Semanas atrás várias
personalidades políticas foram confrontadas com a possibilidade de eleições
únicas em Cabo Verde. Mais uma vez nem a apresentação dos casos dos Estados
Unidos e do Brasil como exemplo chamou atenção para a sua natureza de regimes
presidencialistas. No sistema presidencialista se houver impedimentos no
cumprimento do mandato, ou há o vice-presidente para substituir o presidente até
o fim do mandato, ou fazem-se eleições intercalares (byelections), ou nomeiam-se
senadores para terminar o mandato. No sistema parlamentar, o governo pode cair,
o parlamento pode ser dissolvido, o presidente da república pode renunciar ou
ficar impedido. Em qualquer dos casos realizam-se eleições que iniciam novo
mandato ou uma nova legislatura. É evidente que nestas condições não é possível
manter uma eleição única para todos os órgãos de poder político.

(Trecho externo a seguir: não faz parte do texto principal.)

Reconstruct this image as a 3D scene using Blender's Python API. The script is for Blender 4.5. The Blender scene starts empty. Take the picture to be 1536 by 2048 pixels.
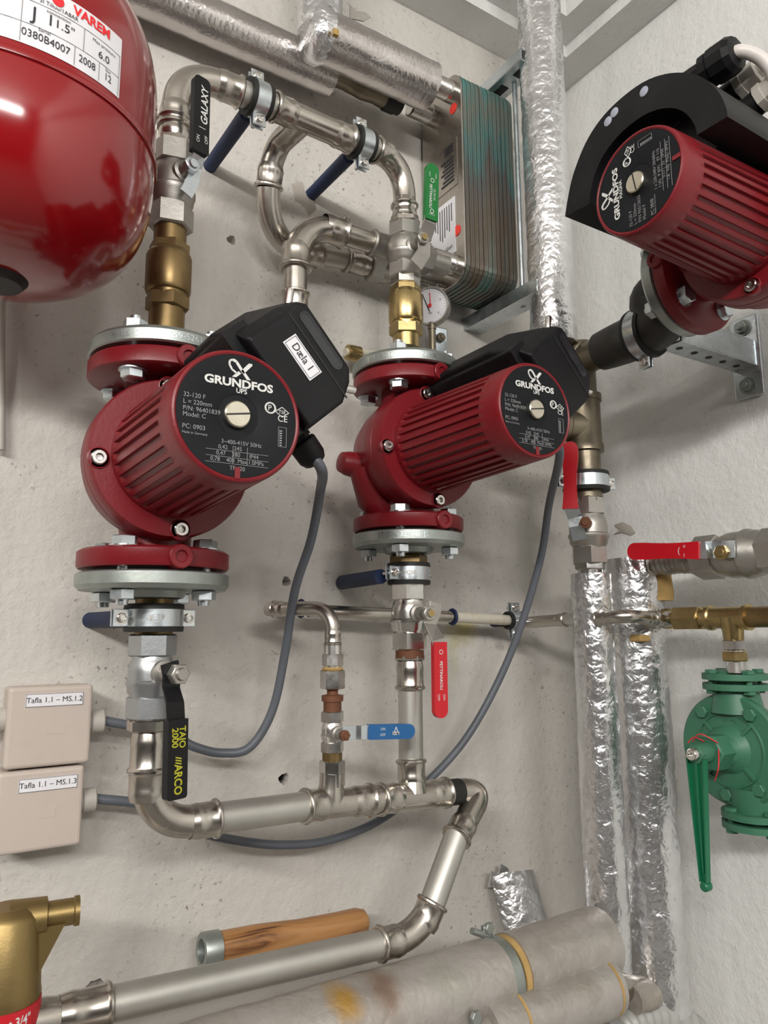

A excepção são
as eleições autárquicas. Realizam-se todas no mesmo dia.
“Ninguém consegue aprender o jogo de xadrez insistindo em usar regras do
jogo de damas”. O que é óbvio neste dito popular devia também sê-lo quando
aplicado às democracias. Cultura democrática ganha-se no jogo democrático
respeitando as regras existentes. Em Cabo Verde muita da crispação política, do
conflito de competências entre os órgãos de soberania e entre outras
instituições do Estado e também muito da desresponsabilização pelo que acontece
no país deriva da atitude em tomar as regras e a lei como algo que só se aplica
e se respeita quando for vantajoso para pessoas ou para alguma entidade em
particular. A ausência de um árbitro dedicado, que neste caso deveria ser o Tribunal
Constitucional, eterniza conflitos, deixa impune quem prevarica na violação das
regras do jogo e deixa desprotegido minorias e cidadãos. Mais uma razão para se
conseguir a instalação do Tribunal Constitucional o mais rápido possível.